DATASET CONTENT
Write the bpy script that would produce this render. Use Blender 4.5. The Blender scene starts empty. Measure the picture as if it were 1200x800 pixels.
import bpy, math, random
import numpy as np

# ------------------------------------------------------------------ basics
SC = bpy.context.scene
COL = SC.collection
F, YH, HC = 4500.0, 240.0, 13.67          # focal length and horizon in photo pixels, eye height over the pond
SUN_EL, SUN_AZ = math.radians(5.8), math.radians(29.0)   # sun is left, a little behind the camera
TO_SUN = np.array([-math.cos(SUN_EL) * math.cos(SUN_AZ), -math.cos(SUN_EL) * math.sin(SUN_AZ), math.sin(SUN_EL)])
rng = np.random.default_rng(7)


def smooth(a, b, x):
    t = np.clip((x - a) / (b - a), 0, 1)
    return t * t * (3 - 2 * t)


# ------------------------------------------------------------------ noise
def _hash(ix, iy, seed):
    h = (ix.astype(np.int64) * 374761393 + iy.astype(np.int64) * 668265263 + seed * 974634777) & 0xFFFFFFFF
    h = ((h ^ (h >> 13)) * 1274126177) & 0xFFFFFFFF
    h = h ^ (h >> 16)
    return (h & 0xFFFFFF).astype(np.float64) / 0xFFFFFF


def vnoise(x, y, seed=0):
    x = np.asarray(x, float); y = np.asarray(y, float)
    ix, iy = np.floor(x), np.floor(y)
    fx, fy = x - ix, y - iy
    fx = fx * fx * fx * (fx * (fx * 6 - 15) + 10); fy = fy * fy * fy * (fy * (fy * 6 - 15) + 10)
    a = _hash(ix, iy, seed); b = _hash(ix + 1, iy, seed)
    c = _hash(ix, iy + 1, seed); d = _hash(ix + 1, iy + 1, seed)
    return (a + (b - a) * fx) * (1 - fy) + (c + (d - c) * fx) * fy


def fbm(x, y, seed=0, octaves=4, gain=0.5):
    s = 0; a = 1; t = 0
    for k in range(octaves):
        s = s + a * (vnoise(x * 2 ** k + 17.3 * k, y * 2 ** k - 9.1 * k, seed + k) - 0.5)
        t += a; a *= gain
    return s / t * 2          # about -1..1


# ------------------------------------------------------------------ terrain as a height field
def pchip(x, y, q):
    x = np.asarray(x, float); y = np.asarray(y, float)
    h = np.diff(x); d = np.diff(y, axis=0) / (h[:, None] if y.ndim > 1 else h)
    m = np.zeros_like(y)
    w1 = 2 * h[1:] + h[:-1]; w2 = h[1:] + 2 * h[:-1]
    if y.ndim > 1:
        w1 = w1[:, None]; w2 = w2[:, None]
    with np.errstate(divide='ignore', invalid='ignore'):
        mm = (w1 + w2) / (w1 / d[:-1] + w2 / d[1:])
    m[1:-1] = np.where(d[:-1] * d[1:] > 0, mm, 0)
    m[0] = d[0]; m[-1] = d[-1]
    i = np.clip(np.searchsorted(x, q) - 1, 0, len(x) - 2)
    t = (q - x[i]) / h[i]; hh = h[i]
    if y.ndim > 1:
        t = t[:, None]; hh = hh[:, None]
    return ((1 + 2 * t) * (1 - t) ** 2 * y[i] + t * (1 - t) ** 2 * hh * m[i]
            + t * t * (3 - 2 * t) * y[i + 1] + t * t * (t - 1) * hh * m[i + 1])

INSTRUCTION
Set down verbatim only the lines between the start of the data above and the line with "import numpy as np", both boundaries included.

OUTPUT FOR THIS EXERCISE
Write the bpy script that would produce this render. Use Blender 4.5. The Blender scene starts empty. Measure the picture as if it were 1200x800 pixels.
import bpy, math, random
import numpy as np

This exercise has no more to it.